* **Challenge**:
Using the data below, return the stretch from the line that contains "b4 = street_building(303, 333, 339, 933, 941, 130, 'building" through the line that contains "street_building(354, 371, 373, 1013, 1015, 190, 'low", both included, exactly as it stands and nothing beyond it.

* **Data excerpt**:
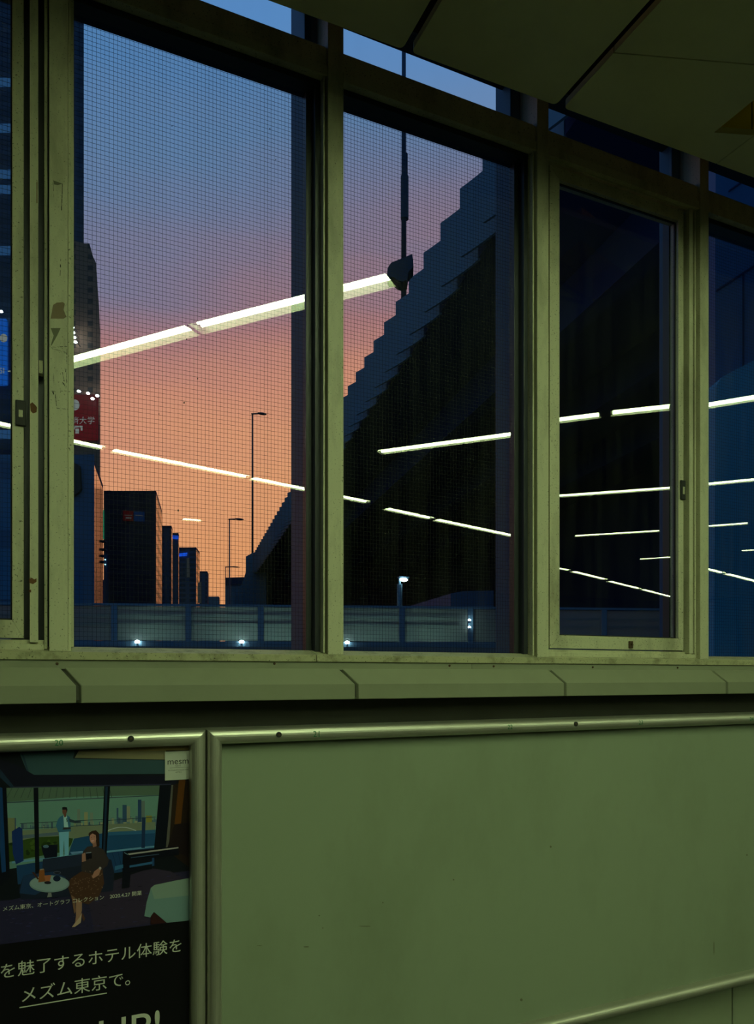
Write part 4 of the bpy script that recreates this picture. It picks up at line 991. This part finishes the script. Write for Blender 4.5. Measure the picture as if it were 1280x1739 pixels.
fprint(b1, [[(174.6, 866), (176.6, 866), (176.6, 916), (174.6, 916)]], 79.7, emis('green_sign', (.02, .45, .22), .5), 'green_sign')
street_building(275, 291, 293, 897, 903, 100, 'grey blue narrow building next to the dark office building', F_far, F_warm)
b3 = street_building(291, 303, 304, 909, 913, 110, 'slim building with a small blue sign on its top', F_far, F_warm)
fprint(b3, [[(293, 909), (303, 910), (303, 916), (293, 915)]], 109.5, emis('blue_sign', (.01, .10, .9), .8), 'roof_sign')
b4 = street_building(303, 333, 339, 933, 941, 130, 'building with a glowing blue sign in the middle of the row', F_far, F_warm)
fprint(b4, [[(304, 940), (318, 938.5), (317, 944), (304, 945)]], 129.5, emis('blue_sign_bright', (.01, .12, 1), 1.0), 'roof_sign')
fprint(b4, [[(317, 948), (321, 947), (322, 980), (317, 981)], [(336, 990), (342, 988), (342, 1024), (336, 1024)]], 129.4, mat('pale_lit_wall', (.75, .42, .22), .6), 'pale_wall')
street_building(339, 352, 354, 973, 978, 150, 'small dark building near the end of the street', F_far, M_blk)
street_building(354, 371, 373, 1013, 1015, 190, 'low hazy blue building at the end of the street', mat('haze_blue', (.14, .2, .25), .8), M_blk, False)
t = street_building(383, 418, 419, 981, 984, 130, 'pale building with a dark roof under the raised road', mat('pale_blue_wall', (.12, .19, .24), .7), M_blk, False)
a, b = PD(382, 981, 129.8), PD(418, 980, 129.8); m = MB(); depth(m, [PD(383, 994, 129.8), PD(418, 993, 129.8), b, a], .6); m.build('roof', M_blk, t)
# utility pole with two small lights in front of the dark office
t = empty('signal_pole', tuple(PD(180, VH, 30).xy)+(-8,), label='dark pole with two small lights before the dark office building', cat='signal pole')
p = PD(180, 1147, 30); MB().cyl((p.x, p.y, -8), (p.x, p.y, PD(180, 985, 30).z), .12, 10).build('pole', M_blk, t)
m = MB(); depth(m, [PD(176, 940, 30), PD(182, 940, 30), PD(182, 990, 30), PD(176, 990, 30)], .2); m.build('signal_box', M_blk, t)
for v in (950.5, 958.5): MB().ball(PD(178.5, v, 29.9), .035, .03, .03, 8).build('signal_light', emis('signal_cyan', (.4, .85, 1), 3.0), t)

* **Solution to this problem**:
b4 = street_building(303, 333, 339, 933, 941, 130, 'building with a glowing blue sign in the middle of the row', F_far, F_warm)
fprint(b4, [[(304, 940), (318, 938.5), (317, 944), (304, 945)]], 129.5, emis('blue_sign_bright', (.01, .12, 1), 1.0), 'roof_sign')
fprint(b4, [[(317, 948), (321, 947), (322, 980), (317, 981)], [(336, 990), (342, 988), (342, 1024), (336, 1024)]], 129.4, mat('pale_lit_wall', (.75, .42, .22), .6), 'pale_wall')
street_building(339, 352, 354, 973, 978, 150, 'small dark building near the end of the street', F_far, M_blk)
street_building(354, 371, 373, 1013, 1015, 190, 'low hazy blue building at the end of the street', mat('haze_blue', (.14, .2, .25), .8), M_blk, False)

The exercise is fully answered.